Deutsche Bank found little to like about the result. Theme parks and cinema earnings fell and film distribution continues its steady decline. Sale and lease-back of the Gold Coast land is viewed as just swapping one form of debt for another, so leverage remains high.

The main positive was the ticket price rises, which were pushed through on the Gold Coast, but the test will be the annual pass renewals that occur over the second half.

Macquarie notes Sydney's Wet 'n' Wild is now loss-making and its performance suggests there are broader issues. While trends in attendances are expected to improve, the quantum of the price increase for Gold Coast theme parks – around 40% for an annual pass – and the strength of the Coaster "afterglow" are risks the broker highlights.

Cinemas

In the cinemas division results were soft, as earnings declined -26% because of a relatively weak film slate. The company is more confident about the outlook for the second half in cinema based on four blockbuster titles that are forthcoming. Ord Minnett is not so sure, and still expects cinema earnings to decline by around -6% in FY18.

Macquarie finds the company's capital structure more sustainable, with an improved balance sheet and corporate governance, upgrading to Neutral from Underperform. However, structural headwinds in the form of streaming services continue for the cinema exhibition segment.

The broker suggests that management's guidance requires a strong recovery in the second half. The penetration of “premiumisation” appears limited going forward and Macquarie estimates a -16% decline in FY18 cinema operating earnings.

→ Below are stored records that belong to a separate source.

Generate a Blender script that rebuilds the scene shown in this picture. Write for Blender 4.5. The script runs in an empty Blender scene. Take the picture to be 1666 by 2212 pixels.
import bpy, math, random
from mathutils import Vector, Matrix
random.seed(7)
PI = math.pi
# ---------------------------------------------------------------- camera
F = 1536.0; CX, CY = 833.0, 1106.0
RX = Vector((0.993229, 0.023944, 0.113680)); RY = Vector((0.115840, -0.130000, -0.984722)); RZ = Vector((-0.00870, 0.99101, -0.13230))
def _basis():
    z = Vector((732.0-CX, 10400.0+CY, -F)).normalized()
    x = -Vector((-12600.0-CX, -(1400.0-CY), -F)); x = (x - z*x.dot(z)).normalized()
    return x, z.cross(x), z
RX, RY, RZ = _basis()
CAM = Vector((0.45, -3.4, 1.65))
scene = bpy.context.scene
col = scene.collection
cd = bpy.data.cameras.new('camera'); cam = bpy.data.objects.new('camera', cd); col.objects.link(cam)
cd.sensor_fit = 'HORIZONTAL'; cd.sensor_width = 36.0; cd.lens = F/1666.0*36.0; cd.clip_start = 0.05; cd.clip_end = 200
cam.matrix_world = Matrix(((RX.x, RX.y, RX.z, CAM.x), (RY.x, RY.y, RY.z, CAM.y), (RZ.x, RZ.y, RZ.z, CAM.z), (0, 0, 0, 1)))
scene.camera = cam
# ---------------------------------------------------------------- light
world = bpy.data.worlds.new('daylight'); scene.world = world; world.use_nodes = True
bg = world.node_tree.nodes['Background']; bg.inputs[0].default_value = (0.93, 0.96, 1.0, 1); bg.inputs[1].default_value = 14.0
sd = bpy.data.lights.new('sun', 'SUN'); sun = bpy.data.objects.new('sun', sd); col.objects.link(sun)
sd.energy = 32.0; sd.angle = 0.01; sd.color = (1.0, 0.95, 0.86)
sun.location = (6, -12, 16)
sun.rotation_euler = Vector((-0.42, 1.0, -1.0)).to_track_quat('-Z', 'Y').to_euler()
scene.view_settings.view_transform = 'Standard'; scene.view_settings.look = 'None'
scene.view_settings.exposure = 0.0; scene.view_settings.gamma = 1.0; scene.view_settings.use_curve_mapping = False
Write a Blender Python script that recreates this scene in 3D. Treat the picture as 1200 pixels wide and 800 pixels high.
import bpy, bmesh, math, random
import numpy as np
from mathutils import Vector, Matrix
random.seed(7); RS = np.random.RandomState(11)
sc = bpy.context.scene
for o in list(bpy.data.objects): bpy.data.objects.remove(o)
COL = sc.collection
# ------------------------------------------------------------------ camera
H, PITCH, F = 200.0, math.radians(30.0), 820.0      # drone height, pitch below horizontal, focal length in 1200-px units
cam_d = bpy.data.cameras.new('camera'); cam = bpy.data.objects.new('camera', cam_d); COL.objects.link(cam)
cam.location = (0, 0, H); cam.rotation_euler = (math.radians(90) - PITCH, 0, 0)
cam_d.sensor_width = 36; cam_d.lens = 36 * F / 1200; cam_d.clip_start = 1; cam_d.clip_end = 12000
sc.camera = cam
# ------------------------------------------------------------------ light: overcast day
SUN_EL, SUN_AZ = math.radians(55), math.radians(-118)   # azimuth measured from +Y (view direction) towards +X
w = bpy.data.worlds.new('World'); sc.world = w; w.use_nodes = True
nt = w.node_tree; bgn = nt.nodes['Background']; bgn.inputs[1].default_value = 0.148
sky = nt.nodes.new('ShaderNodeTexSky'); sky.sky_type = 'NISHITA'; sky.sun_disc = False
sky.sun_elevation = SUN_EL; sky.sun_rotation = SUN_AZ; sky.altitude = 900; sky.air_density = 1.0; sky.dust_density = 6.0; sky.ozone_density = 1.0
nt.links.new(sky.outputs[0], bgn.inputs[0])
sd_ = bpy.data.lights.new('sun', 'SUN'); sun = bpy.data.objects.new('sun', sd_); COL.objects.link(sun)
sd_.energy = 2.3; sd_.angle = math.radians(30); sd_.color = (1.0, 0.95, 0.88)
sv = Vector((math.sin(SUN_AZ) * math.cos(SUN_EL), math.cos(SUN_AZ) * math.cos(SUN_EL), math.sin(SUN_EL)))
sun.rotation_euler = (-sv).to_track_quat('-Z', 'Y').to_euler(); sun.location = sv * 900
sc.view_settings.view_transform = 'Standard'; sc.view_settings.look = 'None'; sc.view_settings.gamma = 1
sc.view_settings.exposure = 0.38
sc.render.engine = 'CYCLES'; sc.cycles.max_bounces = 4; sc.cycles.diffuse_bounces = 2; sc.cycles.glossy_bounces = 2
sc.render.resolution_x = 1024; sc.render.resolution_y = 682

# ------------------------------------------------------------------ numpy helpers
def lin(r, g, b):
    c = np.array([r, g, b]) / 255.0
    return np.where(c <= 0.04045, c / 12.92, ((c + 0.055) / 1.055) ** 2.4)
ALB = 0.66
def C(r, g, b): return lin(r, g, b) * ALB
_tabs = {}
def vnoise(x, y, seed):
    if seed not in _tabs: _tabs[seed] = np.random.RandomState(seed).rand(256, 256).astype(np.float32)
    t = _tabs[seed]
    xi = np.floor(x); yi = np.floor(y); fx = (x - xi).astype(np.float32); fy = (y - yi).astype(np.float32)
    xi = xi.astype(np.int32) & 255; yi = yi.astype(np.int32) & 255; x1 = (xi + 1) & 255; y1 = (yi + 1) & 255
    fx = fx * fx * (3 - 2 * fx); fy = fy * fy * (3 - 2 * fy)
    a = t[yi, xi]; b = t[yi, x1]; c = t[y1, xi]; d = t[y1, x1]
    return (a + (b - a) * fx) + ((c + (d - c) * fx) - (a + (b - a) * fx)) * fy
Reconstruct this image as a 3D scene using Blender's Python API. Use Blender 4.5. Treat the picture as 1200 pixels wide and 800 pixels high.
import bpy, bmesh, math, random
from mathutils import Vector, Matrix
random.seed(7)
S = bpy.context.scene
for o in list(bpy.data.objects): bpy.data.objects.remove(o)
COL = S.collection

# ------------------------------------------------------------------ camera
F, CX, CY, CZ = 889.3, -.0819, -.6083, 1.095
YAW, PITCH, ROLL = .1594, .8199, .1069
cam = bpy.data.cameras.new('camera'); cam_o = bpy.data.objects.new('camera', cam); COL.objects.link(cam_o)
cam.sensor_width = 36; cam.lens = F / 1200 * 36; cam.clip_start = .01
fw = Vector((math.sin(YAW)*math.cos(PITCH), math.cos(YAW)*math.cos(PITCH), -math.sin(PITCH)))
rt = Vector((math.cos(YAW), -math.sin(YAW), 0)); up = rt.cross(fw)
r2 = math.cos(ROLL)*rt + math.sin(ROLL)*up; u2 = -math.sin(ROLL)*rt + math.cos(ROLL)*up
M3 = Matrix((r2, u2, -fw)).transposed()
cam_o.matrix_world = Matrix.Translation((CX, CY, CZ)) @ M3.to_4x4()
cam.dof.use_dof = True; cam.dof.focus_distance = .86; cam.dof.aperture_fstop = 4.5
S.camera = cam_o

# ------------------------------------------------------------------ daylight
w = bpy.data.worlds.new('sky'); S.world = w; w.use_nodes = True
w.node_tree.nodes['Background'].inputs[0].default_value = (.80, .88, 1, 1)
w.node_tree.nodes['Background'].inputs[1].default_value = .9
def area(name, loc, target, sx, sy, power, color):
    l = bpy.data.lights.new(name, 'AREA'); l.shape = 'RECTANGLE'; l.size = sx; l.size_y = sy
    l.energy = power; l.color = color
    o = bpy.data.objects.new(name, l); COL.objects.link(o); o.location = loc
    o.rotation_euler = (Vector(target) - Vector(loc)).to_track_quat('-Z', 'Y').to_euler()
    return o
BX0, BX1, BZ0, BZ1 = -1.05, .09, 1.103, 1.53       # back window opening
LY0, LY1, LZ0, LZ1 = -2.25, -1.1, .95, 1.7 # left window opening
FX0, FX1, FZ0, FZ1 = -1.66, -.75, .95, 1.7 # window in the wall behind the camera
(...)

Citi expects the Australian box office to accelerate in the June quarter, although the rebound could temporarily mask headwinds from discounting and sequel fatigue can, potentially, affect major releases.

The broker concurs that competition from alternative content sources and a decline in cinema visits by millennials creates a structural impediment. The company is embarking on a cost reduction program to remove duplicate back-office and support costs across its five operating divisions.

Commonwealth Games

While the Commonwealth Games on the Gold Coast may provide some optimism regarding second half earnings, Citi considers there is a risk from disappointing VIP pass sales.

The games overlap with school holidays in Queensland and Victoria and this could reduce the upside, as some tourists may be priced out of the Gold Coast if accommodation becomes too expensive.

The increase in ticket prices is a positive but Citi suggest it could drive away locals and negatively affect season pass sales in May and June 2018, which form 50% of theme park revenues.

FNArena's database shows three Hold ratings and one Buy (Citi). The consensus target is $3.54, signalling -0.1% downside to the last share price.